The study examined how different teaching approaches influence third‑grade students’ responses to three picture books. 120 third‑grade students were randomly assigned to one of three conditions: literary analysis, literary experience, or no discussion, with the former two emphasizing either critique of literary elements or immersive engagement with the storyline. Students in the literary‑analysis group emphasized literary elements in their written responses, those in the literary‑experience group engaged more with the story world and viewed literature aesthetically, while the no‑discussion group tended to retell the story.

Abstract

This study examined effects of teaching approaches on students' responses to three picture books.
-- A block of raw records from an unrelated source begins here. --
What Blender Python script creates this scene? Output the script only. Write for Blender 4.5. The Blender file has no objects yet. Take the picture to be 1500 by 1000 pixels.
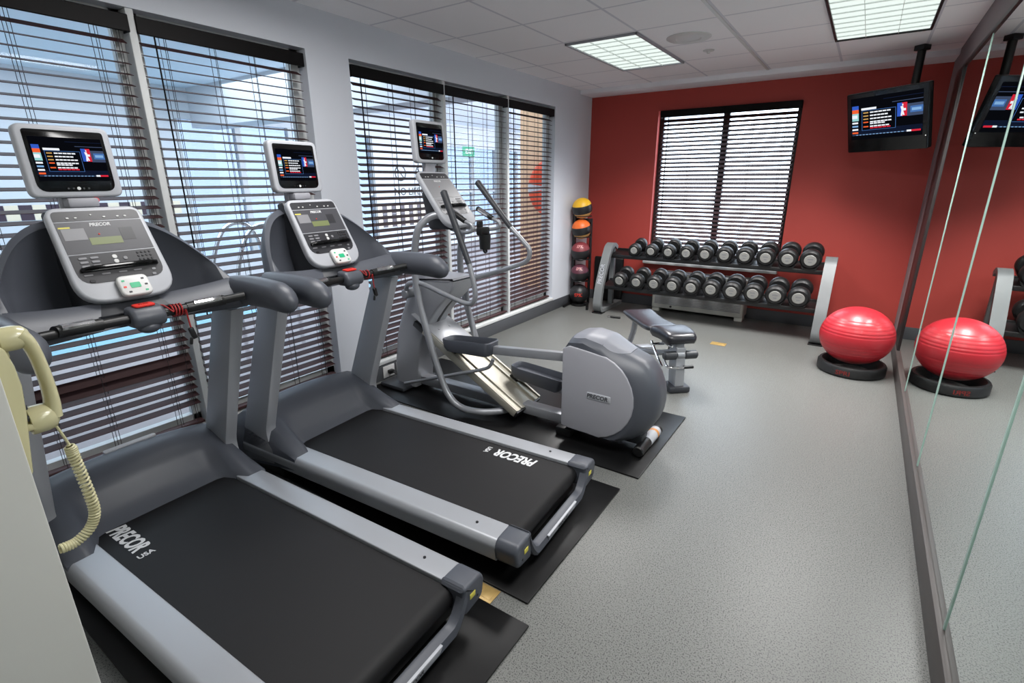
import bpy, bmesh, math, random
from mathutils import Matrix, Vector, Euler
R = math.radians
random.seed(7)
SC = bpy.context.scene
COL = SC.collection

# ------------------------------------------------------------------ camera, world, light, exposure
W, D, H = 3.587, 6.436, 2.65
cam_d = bpy.data.cameras.new('camera')
cam_d.sensor_width = 36.0
cam_d.lens = 742.46 * 36.0 / 1500.0
cam_d.clip_start = 0.02
cam = bpy.data.objects.new('camera', cam_d)
COL.objects.link(cam)
yaw, pitch, roll = R(34.02), R(-17.54), R(-0.25)
fw = Vector((-math.sin(yaw) * math.cos(pitch), math.cos(yaw) * math.cos(pitch), math.sin(pitch)))
rt = Vector((math.cos(yaw), math.sin(yaw), 0))
up = rt.cross(fw)
r2 = math.cos(roll) * rt + math.sin(roll) * up
u2 = -math.sin(roll) * rt + math.cos(roll) * up
m = Matrix((r2, u2, -fw)).transposed().to_4x4()
m.translation = Vector((3.1271, -0.0591, 1.5898))
cam.matrix_world = m
SC.camera = cam

wd = bpy.data.worlds.new('daylight')
SC.world = wd
wd.use_nodes = True
bgn = wd.node_tree.nodes['Background']
bgn.inputs[0].default_value = (0.80, 0.86, 1.0, 1)
bgn.inputs[1].default_value = 4.6

SC.view_settings.view_transform = 'Standard'
SC.view_settings.look = 'None'
SC.view_settings.gamma = 1.0
SC.view_settings.use_curve_mapping = False
SC.view_settings.exposure = 0.72


def area(name, loc, sx, sy, power, color=(1, 1, 1), rot=(0, 0, 0), spread=180):
    l = bpy.data.lights.new(name, 'AREA')
    l.shape = 'RECTANGLE'
    l.size, l.size_y = sx, sy
    l.energy = power
    l.color = color
    l.spread = R(spread)
    o = bpy.data.objects.new(name, l)
    o.location = loc
    o.rotation_euler = rot
    COL.objects.link(o)
    return o


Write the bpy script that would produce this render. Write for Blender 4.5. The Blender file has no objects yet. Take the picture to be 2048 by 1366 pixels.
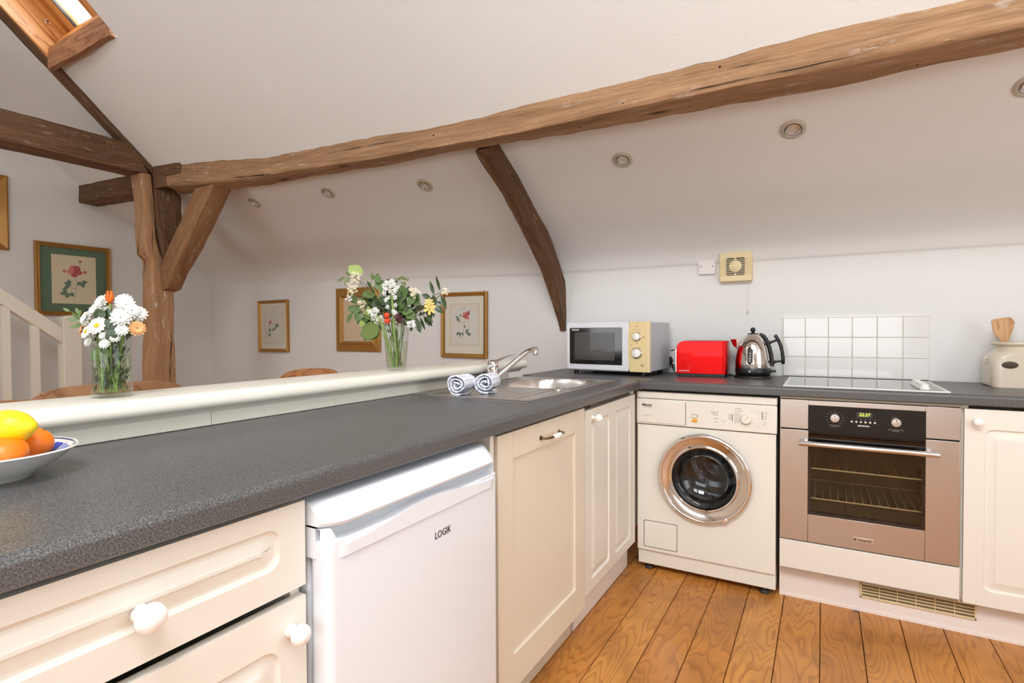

One hundred and twenty third-grade students were randomly assigned to treatments: literary analysis, literary experience, and no discussion. The literary-analysis approach focused on identifying and critiquing literary elements; the literary-experience approach centered on having students live through and react to the storyline. Teaching approach affected the content of students' subsequent efferent and aesthetic responses, with subjects from the literary-analysis group more likely to focus on the identification of literary elements in free written responses. Subjects from the literary-experience group wrote responses indicating more involvement in the story world, described similarities between characters and real people, and treated literature more as an aesthetic experience than a lesson or an object to be studied. Subjects who had no discussion on the stories were more likely to simply retell the story.